Developmental weighting shifts for noise components of fricative-vowel syllables

Abstract
Previous studies have convincingly shown that the weight assigned to vocalic formant transitions in decisions of fricative identity for fricative-vowel syllables decreases with development. Although these same studies suggested a developmental increase in the weight assigned to the noise spectrum, the role of the aperiodic-noise portions of the signals in these fricative decisions have not been as well-studied. The purpose of these experiments was to examine more closely developmental shifts in the weight assigned to the aperiodic-noise components of the signals in decisions of syllable-initial fricative identity.

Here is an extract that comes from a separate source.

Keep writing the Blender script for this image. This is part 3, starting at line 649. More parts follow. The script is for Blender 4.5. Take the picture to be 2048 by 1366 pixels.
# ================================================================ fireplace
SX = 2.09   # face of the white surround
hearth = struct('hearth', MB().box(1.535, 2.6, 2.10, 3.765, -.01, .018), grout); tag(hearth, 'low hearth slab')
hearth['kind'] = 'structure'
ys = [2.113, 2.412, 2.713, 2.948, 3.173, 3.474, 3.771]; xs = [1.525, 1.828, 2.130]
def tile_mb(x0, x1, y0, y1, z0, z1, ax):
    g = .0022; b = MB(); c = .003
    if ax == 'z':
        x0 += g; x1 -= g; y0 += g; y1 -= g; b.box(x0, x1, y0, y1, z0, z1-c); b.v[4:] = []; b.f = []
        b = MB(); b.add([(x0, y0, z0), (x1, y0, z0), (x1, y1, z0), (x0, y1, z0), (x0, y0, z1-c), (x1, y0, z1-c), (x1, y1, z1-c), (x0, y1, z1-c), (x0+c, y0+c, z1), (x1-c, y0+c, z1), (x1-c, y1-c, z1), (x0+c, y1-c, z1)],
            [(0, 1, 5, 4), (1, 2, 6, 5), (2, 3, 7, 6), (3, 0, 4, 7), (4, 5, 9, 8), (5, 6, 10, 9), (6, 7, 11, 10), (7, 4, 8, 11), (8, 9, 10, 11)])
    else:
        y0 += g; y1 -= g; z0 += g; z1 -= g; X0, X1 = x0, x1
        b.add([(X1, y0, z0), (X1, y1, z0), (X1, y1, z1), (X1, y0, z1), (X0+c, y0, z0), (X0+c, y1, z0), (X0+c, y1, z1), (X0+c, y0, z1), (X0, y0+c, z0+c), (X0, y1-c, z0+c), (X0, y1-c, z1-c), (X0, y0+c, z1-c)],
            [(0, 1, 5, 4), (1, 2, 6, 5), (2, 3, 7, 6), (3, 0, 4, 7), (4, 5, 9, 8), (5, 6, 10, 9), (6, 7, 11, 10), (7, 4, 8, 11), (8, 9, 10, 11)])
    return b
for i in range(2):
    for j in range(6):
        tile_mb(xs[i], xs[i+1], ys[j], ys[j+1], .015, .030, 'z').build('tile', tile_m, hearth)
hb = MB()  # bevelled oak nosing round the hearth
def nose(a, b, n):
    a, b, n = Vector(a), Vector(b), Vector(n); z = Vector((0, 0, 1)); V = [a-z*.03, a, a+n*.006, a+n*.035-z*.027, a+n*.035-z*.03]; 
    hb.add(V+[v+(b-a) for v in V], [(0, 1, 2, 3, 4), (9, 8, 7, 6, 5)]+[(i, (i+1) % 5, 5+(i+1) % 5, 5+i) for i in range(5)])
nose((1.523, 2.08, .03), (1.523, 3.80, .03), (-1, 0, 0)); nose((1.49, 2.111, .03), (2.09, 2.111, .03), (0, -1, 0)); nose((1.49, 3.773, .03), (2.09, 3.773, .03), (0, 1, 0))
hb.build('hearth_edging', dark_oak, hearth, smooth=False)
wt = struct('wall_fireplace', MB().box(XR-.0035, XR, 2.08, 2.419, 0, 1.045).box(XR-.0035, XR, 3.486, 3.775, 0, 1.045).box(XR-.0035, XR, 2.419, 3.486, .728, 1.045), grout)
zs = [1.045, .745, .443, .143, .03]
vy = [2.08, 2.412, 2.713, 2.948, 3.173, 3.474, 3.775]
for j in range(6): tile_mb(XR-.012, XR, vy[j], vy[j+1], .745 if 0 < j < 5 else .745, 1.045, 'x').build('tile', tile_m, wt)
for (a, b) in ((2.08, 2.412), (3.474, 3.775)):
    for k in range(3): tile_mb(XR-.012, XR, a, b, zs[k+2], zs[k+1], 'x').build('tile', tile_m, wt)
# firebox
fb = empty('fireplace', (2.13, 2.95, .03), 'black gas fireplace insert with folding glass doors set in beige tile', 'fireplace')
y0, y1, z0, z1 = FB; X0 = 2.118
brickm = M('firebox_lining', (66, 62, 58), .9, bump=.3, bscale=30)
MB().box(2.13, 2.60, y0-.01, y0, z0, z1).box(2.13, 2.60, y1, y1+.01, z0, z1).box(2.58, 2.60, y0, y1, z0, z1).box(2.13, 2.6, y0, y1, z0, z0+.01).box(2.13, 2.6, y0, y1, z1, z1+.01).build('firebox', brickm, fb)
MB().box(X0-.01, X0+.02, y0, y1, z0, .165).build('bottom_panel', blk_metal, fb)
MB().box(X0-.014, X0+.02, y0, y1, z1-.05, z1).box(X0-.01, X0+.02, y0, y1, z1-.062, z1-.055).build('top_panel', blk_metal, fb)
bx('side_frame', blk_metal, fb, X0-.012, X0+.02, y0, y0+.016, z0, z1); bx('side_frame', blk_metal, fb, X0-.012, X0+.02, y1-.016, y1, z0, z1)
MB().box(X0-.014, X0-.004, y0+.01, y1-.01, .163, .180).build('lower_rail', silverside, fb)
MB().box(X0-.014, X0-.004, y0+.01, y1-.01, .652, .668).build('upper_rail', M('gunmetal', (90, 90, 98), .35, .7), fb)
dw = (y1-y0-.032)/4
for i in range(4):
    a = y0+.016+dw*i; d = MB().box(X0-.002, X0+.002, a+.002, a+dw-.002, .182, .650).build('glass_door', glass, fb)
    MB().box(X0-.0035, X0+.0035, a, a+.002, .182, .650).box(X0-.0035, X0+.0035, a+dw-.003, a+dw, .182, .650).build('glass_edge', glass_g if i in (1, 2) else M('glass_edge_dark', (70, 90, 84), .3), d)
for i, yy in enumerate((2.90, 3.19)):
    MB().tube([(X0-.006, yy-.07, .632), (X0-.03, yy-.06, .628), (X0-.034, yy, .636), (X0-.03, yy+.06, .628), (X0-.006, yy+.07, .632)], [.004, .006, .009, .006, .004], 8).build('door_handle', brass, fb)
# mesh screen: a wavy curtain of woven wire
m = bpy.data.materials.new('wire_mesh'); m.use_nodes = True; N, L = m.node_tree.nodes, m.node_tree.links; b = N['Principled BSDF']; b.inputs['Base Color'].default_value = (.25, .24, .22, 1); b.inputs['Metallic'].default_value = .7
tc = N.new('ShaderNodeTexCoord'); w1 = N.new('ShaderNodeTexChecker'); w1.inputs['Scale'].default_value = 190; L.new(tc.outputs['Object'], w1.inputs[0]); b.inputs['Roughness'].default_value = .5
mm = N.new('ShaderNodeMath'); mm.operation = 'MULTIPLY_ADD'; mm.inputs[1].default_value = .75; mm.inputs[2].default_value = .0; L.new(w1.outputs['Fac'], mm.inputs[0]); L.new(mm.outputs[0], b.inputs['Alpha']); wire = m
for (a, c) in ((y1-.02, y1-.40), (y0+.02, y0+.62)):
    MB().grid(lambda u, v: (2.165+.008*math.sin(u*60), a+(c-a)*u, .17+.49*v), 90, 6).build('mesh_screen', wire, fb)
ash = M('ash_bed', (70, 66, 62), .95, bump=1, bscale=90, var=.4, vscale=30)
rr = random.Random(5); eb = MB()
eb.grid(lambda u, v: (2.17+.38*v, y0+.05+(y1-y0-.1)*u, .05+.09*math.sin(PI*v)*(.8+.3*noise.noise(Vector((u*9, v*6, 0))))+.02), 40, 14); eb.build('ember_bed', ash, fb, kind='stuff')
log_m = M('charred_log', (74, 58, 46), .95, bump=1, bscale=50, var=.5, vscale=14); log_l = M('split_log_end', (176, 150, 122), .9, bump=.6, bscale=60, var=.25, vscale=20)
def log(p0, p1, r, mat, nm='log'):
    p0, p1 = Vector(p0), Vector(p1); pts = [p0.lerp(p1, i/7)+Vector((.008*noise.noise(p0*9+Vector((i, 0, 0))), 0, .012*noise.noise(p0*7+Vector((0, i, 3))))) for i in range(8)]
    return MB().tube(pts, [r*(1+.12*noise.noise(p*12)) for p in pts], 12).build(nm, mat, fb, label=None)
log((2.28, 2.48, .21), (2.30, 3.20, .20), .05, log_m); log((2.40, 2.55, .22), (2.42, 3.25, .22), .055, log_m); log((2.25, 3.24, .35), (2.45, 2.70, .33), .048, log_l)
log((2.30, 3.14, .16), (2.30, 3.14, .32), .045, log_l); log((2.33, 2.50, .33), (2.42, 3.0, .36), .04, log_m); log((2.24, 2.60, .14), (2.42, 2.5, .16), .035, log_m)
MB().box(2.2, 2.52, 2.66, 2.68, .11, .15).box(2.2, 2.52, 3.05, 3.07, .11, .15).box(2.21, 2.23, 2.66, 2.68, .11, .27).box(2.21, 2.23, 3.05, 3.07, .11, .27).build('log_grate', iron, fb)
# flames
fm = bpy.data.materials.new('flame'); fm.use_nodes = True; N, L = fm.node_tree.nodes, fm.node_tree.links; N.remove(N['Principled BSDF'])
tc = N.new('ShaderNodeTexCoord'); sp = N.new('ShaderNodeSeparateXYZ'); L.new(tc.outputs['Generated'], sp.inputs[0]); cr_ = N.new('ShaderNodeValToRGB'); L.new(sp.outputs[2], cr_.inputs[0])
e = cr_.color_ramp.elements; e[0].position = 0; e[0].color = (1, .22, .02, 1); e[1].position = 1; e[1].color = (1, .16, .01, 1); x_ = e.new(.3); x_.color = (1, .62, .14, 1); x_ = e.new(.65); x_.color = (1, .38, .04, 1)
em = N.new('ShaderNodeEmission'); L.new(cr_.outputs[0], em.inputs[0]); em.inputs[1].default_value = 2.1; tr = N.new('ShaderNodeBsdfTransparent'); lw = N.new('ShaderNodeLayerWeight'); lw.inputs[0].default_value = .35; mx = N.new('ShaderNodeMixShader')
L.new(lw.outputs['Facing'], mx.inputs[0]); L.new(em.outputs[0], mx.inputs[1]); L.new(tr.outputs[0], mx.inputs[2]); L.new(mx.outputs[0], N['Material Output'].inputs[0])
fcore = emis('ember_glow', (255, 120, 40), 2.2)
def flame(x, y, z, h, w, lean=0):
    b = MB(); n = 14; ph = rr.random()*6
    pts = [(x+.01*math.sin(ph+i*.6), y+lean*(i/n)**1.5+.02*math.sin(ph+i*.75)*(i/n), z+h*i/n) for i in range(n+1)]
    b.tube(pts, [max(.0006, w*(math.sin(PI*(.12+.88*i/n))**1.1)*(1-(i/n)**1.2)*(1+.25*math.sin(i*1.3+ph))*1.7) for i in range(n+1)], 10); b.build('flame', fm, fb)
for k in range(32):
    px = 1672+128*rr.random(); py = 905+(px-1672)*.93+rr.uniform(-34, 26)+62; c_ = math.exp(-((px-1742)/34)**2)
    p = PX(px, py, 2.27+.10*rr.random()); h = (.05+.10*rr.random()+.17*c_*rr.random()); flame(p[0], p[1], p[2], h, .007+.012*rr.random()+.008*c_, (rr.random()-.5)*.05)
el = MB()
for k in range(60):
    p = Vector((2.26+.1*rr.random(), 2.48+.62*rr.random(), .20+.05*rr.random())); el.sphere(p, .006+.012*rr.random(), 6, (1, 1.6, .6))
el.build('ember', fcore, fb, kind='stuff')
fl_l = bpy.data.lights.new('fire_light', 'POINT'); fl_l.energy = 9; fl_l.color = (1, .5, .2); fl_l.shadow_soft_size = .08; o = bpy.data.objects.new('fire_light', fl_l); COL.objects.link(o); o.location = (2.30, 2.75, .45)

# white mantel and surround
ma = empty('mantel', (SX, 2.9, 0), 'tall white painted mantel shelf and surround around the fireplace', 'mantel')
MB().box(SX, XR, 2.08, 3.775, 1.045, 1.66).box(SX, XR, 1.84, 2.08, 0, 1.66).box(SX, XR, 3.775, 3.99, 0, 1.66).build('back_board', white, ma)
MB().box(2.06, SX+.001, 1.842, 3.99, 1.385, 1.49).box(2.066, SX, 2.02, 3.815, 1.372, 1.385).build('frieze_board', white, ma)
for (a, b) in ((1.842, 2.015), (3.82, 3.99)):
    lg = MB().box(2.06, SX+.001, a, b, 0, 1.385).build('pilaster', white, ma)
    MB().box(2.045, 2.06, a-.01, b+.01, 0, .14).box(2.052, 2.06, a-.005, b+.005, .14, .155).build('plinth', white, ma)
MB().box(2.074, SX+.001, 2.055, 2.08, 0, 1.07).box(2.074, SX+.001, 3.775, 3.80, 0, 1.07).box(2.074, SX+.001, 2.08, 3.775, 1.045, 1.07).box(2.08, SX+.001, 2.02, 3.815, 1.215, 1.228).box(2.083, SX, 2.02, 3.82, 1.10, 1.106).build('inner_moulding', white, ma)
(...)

Two experiments used noises varying along continua from a clear /s/ percept to a clear /∫/ percept. In experiment 1, these noises were created by combining /s/ and /∫/ noises produced by a human vocal tract at different amplitude ratios, a process that resulted in stimuli differing primarily in the amplitude of a relatively low-frequency (roughly 2.2-kHz) peak. In experiment 2, noises that varied only in the amplitude of a similar low-frequency peak were created with a software synthesizer. Both experiments used synthetic /ɑ/ and /u/ portions, and efforts were made to minimize possible contributions of vocalic formant transitions to fricative labeling. Children and adults labeled the resulting stimuli as /s/ vowel or /∫/ vowel. Combined results of the two experiments showed that children’s responses were less influenced than those of adults by the amplitude of the low-frequency peak of fricative noises.